A whole strand of narrative draws us into the story of Tsarist territorial expansion in the late eighteenth and nineteenth centuries. As administrative structures staked out the emerging empire, it was the appointed Governors (and most of all their wives seeking distraction and solace in the back of beyond) and other agents of the Tsars who carried with them on their journeys eastwards the artefacts of western civilisation and most especially of Orthodox religion and of music and pianos. Roberts’ insistent detective work in search of the – often German-built – pianos is often frustrated by seeming phantoms or of genuine loss, but en route she encounters some marvellous characters, many stranded by history and circumstances beyond their control. Most conspicuous are the many piano-tuners who become agents in her search and who are usually flattered and intrigued by her interest in them.
Tragedy or rather the recollection of tragedy, stalks Roberts’ explorations at almost every turn. From the ghastly end of the Romanovs (and of their piano) in the Ipatiev House in Ekaterinburg (subsequently destroyed in the late 1970s as a deterrent to renewed interest in the Tsar and his family) to the unendingly horrifying suffering of those transported into exile by the Tsars and later and on a scale difficult to comprehend, by Stalin. Even, however, in the most dire circumstances, communities in the Far East adjacent to the Pacific Ocean and composed of forced and free labour (Siberia’s population expanded by 300% in the 1930s), showed Russians’ love of music was not exhausted and Roberts’ encounters with the few survivors or their descendants, attests to this; and the fugitive pianos of Soviet or earlier design were part of that survival.
But what a journey Roberts takes us on as serendipitously she sniffs out “her” pianos. Traveling alongside her we encounter or learn of men who saved and repaired musical and other instruments and works of art from Nazi confiscation or destruction in Leningrad and Moscow and who took them by train (some items packed only in piles of grass) to rest quietly and beyond the reach of German bombs in the only partly constructed new Opera House in Novosibirsk. Tenaciously Roberts seeks out early pianos in the Far East as far as the Kamchatka Peninsula and the Kuril Islands north of Japan. She stretches her investigation further into Harbin in China, formerly a Russian and Soviet outpost where jazz music flourished as nowhere in the Soviet Union.

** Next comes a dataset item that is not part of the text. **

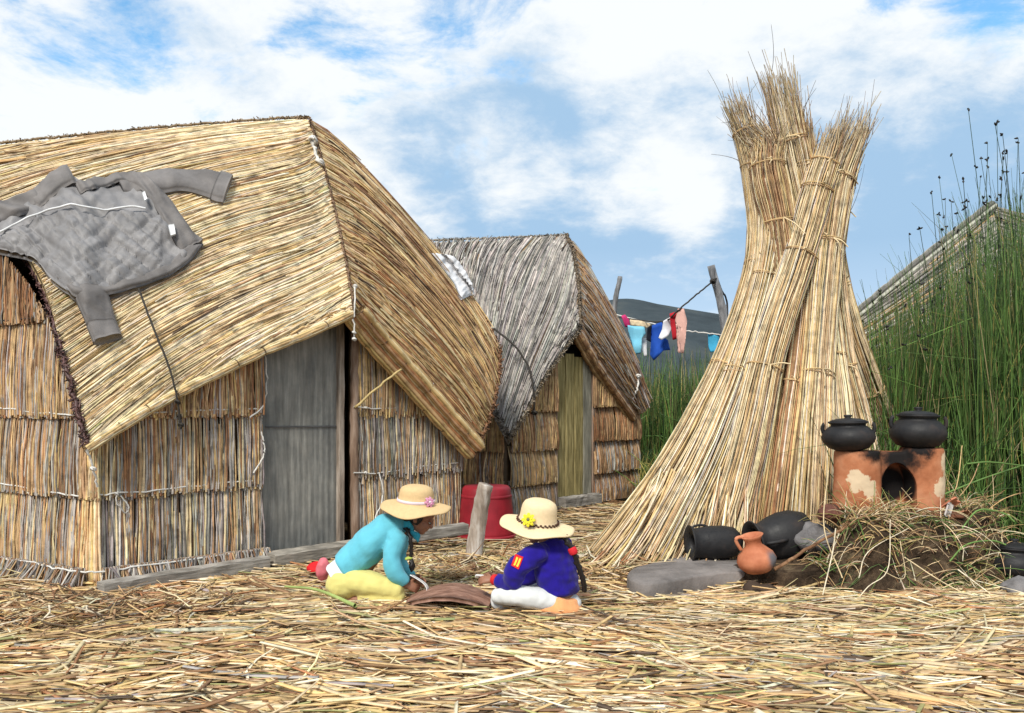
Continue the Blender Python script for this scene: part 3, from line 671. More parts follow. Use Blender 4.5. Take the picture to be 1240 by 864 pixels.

The Lost Pianos of Siberia is a charming book; but it is much more than that. It takes us on a journey which also inspires through the dignity of the people encountered in the history of the territory as well as of those still living today and who Roberts meets and describes with great warmth. It is a journey about so much more than pianos. And Roberts’ skilful depiction of the vast spaces through which she travelled and her eye for the natural world together make her descriptions deeply evocative. And she does eventually achieve with the help of her rich German friend her original objective: an early piano stranded and neglected in Novosibirsk was brought to her pianist in Mongolia and she played it there.